Circuits de proximité, le capital environnemental au service du développement territorial
Les travaux relatifs aux circuits courts ou de proximité sont à l’image de ceux qui sont portés par la chaire GEOLAB-SHEM. Ils sont de nature très pluridisciplinaire et trans-territoriale (villes, campagnes, espaces périurbains, paysages viticoles), ils articulent des approches fondamentales et appliquées de la recherche par l’intermédiaire de partenariats forts associant divers acteurs de la société civile ou des collectivités (cf. Observatoire des circuits de proximité et Chaire Bois Fondation partenariale de l’université de Limoges). Qu’il s’agisse des circuits de proximité agro-alimentaires, liés à la filière bois (en particulier en Limousin, mais pas exclusivement) ou à l’écologie industrielle, tous ont pour trait commun de reposer sur un système de valeurs « écologisantes » produites, vantées, véhiculées par la plupart des acteurs, qu’il s’agisse des individus, des entreprises ou des institutions impliqués dans les filières considérées.
Concernant précisément les démarches d’écologie industrielle et territoriale, elles rassemblent de manière croissante les entreprises et les acteurs publics et institutionnels autour d’un objectif de minimisation des prélèvements de ressources naturelles et de sources d’énergie et de réduction des déchets et rejets polluants. Il s’agira ici d’interroger les perspectives de développement des pratiques constitutives de l’écologie industrielle et territoriale et de saisir le rôle que jouent précisément les proximités, spatiales ou relationnelles, dans la mise en place et le développement des interactions, en référence au capital environnemental partagé par les acteurs engagés dans ces démarches.

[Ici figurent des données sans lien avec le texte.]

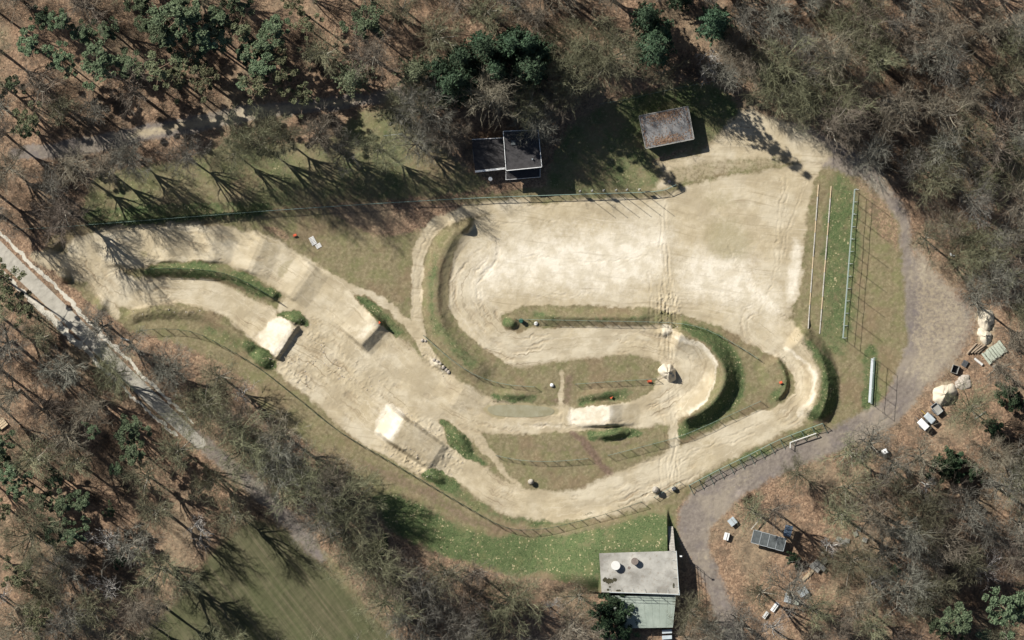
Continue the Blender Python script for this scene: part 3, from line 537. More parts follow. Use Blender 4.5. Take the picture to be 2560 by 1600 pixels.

Plus généralement, la principale question posée au cours des prochaines années consistera à savoir dans quelles mesures ces valeurs peuvent être considérées comme un capital environnemental et au-delà s’il est possible de concevoir ce capital environnemental comme un levier de développement territorial (les travaux relatifs à la valorisation du patrimoine mais aussi ceux développés autour de la vigne apporteront un éclairage précieux sur ces questionnements). L’ensemble de ces travaux bénéficie de soutiens institutionnels et financiers solides que la visibilité croissante des recherches conduites sur cette thématique depuis quelques années pourrait permettre de convertir en un portage ou une participation active à des projets scientifiques labellisés (type ANR ou PSDR). Ils pourront également être le support de la participation de GEOLAB à d’autres programmes, y compris par exemple aux travaux futurs du GIP Massif Central relatifs aux leviers d’attractivité et de développement.
Capital environnemental et nature en ville
Compte tenu de l’affirmation toujours grandissante des questionnements scientifiques relatifs à la ville et aux modes de vie urbain, l’équipe CE souhaite accorder une place plus significative à ces enjeux. L’idée est ici de capitaliser sur le positionnement existant de l’équipe et donc d’inscrire cette nouvelle thématique en cohérence avec les actions conduites autour de l’articulation ressources/capital environnemental. Concrètement, il s’agit tout d’abord d’interroger, dans sa dimension socio-spatiale, l’essor contemporain des mouvements en faveur de la réintroduction d’une nature productive en ville, prélude à la création de nouvelles ressources environnementales urbaines. Ces mouvements, derrière un objectif commun de renaturation de la ville, apparaissent protéiformes du fait de valeurs et de logiques d’actions fondamentalement différentes : structuration à l’échelle nationale, voire internationale (guerilla gardening, incredibleedible), et déclinaisons locales du concept de jardin partagé ou encore défense d’une agriculture de proximité (circuits courts agroalimentaires). De manière générale, le renouvellement des pratiques et représentations liées à la nature en ville, se traduit par une grande variété d’initiatives. A travers les exemples étudiés, il s’agira d’analyser, de comprendre les modalités de construction et d’affirmation des groupes d’acteurs légitimés qui développent et véhiculent de nouvelles identités territoriales, ici liées à la création d’une ressource environnementale urbaine, possiblement coproductrice de nouveaux éco-quartiers. Ces derniers seront d’ailleurs l’objet d’une investigation critique, portant en particulier sur les interactions entre le bâti, les populations et le capital environnemental telles qu’elles sont véhiculées par « l’urbanisme durable » et qui occultent possiblement certaines dérives, en termes d’isolement de ces quartiers ou d’inégalités sociales. Il s’agira également d’étudier la place accordée à la nature urbaine « non voulue », comme la présence de certains animaux (pigeon, renard…) mais aussi l’entrée de grande faune en zone urbaine comme les sangliers. Certaines pratiques telles que la chasse en zone péri-urbaine seront étudiées afin de comprendre les enjeux de l’urbanisation croissante des campagnes, l’évolution des valeurs, modes de vie, relations développées à l’animal sauvage.
Ce dernier thème de l’axe 1 est à la charnière avec les questionnements de l’axe 2 et permet de réfléchir à l’émergence de nouveaux liens entre ressource environnementale, mobilité résidentielle et fronts écologiques urbains.